# Start of Information supplied
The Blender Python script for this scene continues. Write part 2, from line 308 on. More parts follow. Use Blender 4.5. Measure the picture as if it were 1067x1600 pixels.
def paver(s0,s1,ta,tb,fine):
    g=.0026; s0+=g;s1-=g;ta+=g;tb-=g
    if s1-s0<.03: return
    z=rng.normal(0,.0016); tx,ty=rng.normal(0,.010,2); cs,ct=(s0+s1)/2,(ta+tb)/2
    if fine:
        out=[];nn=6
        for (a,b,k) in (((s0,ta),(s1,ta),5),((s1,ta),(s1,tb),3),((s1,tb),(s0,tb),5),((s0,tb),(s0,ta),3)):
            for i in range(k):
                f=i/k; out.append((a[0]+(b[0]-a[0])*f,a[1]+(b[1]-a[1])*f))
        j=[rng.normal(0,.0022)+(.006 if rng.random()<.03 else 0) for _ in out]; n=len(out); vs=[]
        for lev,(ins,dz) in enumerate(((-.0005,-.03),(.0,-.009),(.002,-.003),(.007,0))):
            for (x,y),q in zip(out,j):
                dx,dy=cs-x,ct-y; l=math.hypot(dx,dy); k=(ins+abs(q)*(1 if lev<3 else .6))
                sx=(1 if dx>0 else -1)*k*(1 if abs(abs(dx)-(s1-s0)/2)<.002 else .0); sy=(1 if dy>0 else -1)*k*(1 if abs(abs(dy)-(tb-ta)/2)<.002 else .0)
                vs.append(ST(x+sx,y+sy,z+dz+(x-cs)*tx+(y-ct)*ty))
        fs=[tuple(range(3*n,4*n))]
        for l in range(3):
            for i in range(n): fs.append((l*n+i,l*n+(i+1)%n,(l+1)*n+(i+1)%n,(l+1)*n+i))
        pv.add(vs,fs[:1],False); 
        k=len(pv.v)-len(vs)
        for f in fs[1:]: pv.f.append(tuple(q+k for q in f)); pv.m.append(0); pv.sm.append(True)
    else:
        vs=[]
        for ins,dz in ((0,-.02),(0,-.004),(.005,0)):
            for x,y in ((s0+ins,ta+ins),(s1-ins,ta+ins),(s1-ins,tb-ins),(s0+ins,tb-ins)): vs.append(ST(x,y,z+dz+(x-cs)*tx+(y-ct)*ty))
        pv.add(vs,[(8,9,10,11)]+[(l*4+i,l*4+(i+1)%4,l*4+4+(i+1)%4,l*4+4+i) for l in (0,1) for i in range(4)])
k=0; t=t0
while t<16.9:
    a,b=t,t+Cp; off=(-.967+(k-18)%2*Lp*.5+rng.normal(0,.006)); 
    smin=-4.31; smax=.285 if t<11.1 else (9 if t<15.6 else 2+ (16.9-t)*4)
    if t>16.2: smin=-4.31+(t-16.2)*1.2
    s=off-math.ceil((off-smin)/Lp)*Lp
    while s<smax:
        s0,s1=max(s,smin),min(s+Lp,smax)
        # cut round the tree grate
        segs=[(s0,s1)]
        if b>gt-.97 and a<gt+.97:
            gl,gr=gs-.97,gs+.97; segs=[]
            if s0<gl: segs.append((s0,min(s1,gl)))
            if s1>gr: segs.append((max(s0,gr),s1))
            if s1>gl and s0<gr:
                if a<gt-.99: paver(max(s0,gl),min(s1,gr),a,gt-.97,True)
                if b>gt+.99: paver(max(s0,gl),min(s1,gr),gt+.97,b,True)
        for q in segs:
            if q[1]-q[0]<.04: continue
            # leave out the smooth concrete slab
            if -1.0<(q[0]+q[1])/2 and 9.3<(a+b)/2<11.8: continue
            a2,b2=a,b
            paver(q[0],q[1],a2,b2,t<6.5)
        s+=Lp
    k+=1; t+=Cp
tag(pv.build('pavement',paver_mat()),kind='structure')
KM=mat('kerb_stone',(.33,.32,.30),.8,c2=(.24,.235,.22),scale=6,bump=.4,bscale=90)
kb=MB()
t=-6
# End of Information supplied
Return the material in full, exactly as shown.

The Blender Python script for this scene continues. Write part 2, from line 308 on. More parts follow. Use Blender 4.5. Measure the picture as if it were 1067x1600 pixels.
def paver(s0,s1,ta,tb,fine):
    g=.0026; s0+=g;s1-=g;ta+=g;tb-=g
    if s1-s0<.03: return
    z=rng.normal(0,.0016); tx,ty=rng.normal(0,.010,2); cs,ct=(s0+s1)/2,(ta+tb)/2
    if fine:
        out=[];nn=6
        for (a,b,k) in (((s0,ta),(s1,ta),5),((s1,ta),(s1,tb),3),((s1,tb),(s0,tb),5),((s0,tb),(s0,ta),3)):
            for i in range(k):
                f=i/k; out.append((a[0]+(b[0]-a[0])*f,a[1]+(b[1]-a[1])*f))
        j=[rng.normal(0,.0022)+(.006 if rng.random()<.03 else 0) for _ in out]; n=len(out); vs=[]
        for lev,(ins,dz) in enumerate(((-.0005,-.03),(.0,-.009),(.002,-.003),(.007,0))):
            for (x,y),q in zip(out,j):
                dx,dy=cs-x,ct-y; l=math.hypot(dx,dy); k=(ins+abs(q)*(1 if lev<3 else .6))
                sx=(1 if dx>0 else -1)*k*(1 if abs(abs(dx)-(s1-s0)/2)<.002 else .0); sy=(1 if dy>0 else -1)*k*(1 if abs(abs(dy)-(tb-ta)/2)<.002 else .0)
                vs.append(ST(x+sx,y+sy,z+dz+(x-cs)*tx+(y-ct)*ty))
        fs=[tuple(range(3*n,4*n))]
        for l in range(3):
            for i in range(n): fs.append((l*n+i,l*n+(i+1)%n,(l+1)*n+(i+1)%n,(l+1)*n+i))
        pv.add(vs,fs[:1],False); 
        k=len(pv.v)-len(vs)
        for f in fs[1:]: pv.f.append(tuple(q+k for q in f)); pv.m.append(0); pv.sm.append(True)
    else:
        vs=[]
        for ins,dz in ((0,-.02),(0,-.004),(.005,0)):
            for x,y in ((s0+ins,ta+ins),(s1-ins,ta+ins),(s1-ins,tb-ins),(s0+ins,tb-ins)): vs.append(ST(x,y,z+dz+(x-cs)*tx+(y-ct)*ty))
        pv.add(vs,[(8,9,10,11)]+[(l*4+i,l*4+(i+1)%4,l*4+4+(i+1)%4,l*4+4+i) for l in (0,1) for i in range(4)])
k=0; t=t0
while t<16.9:
    a,b=t,t+Cp; off=(-.967+(k-18)%2*Lp*.5+rng.normal(0,.006)); 
    smin=-4.31; smax=.285 if t<11.1 else (9 if t<15.6 else 2+ (16.9-t)*4)
    if t>16.2: smin=-4.31+(t-16.2)*1.2
    s=off-math.ceil((off-smin)/Lp)*Lp
    while s<smax:
        s0,s1=max(s,smin),min(s+Lp,smax)
        # cut round the tree grate
        segs=[(s0,s1)]
        if b>gt-.97 and a<gt+.97:
            gl,gr=gs-.97,gs+.97; segs=[]
            if s0<gl: segs.append((s0,min(s1,gl)))
            if s1>gr: segs.append((max(s0,gr),s1))
            if s1>gl and s0<gr:
                if a<gt-.99: paver(max(s0,gl),min(s1,gr),a,gt-.97,True)
                if b>gt+.99: paver(max(s0,gl),min(s1,gr),gt+.97,b,True)
        for q in segs:
            if q[1]-q[0]<.04: continue
            # leave out the smooth concrete slab
            if -1.0<(q[0]+q[1])/2 and 9.3<(a+b)/2<11.8: continue
            a2,b2=a,b
            paver(q[0],q[1],a2,b2,t<6.5)
        s+=Lp
    k+=1; t+=Cp
tag(pv.build('pavement',paver_mat()),kind='structure')
KM=mat('kerb_stone',(.33,.32,.30),.8,c2=(.24,.235,.22),scale=6,bump=.4,bscale=90)
kb=MB()
t=-6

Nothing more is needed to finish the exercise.